AI is hungry. Power is the new bottleneck.
NANO Nuclear Energy isn’t just playing the “clean energy” card anymore. It’s now trying to wedge itself into one of the hottest trades in the market: AI infrastructure. The company said it signed a Memorandum of Understanding with Super Micro Computer to evaluate nuclear-powered data center setups, basically asking: what if your AI servers came with their own mini power plant?
The pitch: grid-independent compute
The two companies want to explore pairing NANO Nuclear’s KRONOS MMR Energy System with Supermicro’s AI server platforms, maintenance, and lifecycle services. In plain English: they’re testing whether microreactors could help power hyperscale, enterprise, and edge data centers without leaning so hard on the grid like every other AI buildout crowding the same electrical highway.
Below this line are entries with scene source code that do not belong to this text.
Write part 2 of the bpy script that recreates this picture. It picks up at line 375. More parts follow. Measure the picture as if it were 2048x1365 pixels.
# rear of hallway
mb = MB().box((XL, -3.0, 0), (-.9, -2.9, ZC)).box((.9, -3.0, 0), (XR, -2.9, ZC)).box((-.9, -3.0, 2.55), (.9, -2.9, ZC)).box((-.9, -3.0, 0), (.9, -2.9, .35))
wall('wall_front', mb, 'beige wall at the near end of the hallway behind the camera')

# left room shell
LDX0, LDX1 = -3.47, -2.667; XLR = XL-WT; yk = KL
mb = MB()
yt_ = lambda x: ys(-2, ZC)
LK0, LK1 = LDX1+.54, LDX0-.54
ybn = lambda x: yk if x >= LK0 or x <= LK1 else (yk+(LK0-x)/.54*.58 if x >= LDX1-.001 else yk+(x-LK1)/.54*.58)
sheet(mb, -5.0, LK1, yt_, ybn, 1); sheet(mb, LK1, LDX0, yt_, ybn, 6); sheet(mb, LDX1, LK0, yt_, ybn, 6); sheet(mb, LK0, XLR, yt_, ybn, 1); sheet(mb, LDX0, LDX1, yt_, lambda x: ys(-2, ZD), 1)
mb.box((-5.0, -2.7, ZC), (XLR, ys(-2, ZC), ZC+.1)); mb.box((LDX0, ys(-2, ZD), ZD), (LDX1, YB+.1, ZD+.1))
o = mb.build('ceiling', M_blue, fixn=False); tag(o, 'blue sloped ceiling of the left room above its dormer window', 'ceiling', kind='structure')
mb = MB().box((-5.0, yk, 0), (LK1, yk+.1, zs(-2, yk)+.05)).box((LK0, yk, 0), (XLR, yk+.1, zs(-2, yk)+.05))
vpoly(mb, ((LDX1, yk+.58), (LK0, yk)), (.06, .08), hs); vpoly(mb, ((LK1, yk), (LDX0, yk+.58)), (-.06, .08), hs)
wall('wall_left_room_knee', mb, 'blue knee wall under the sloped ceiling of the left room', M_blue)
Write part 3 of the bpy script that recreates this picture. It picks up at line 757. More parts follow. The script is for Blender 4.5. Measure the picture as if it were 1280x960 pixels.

That matters because AI’s appetite for electricity is getting a little absurd. More compute means more chips, more cooling, more power, and more headaches for operators trying to build fast enough. If NANO can prove its tech is practical, the company could become more than a speculative nuclear name — it could become part of the AI arms race’s plumbing.
Why the stock moved
The market liked the setup. NNE shares jumped 13.09% to $25.75 on Wednesday, which tells you investors are very much willing to pay for optionality when the words “AI” and “power” appear in the same sentence.
Big picture: this is still an MOU, not a signed megadeal. But in a market obsessed with who powers the AI boom, even a partnership trial balloon can get investors leaning forward in their chairs.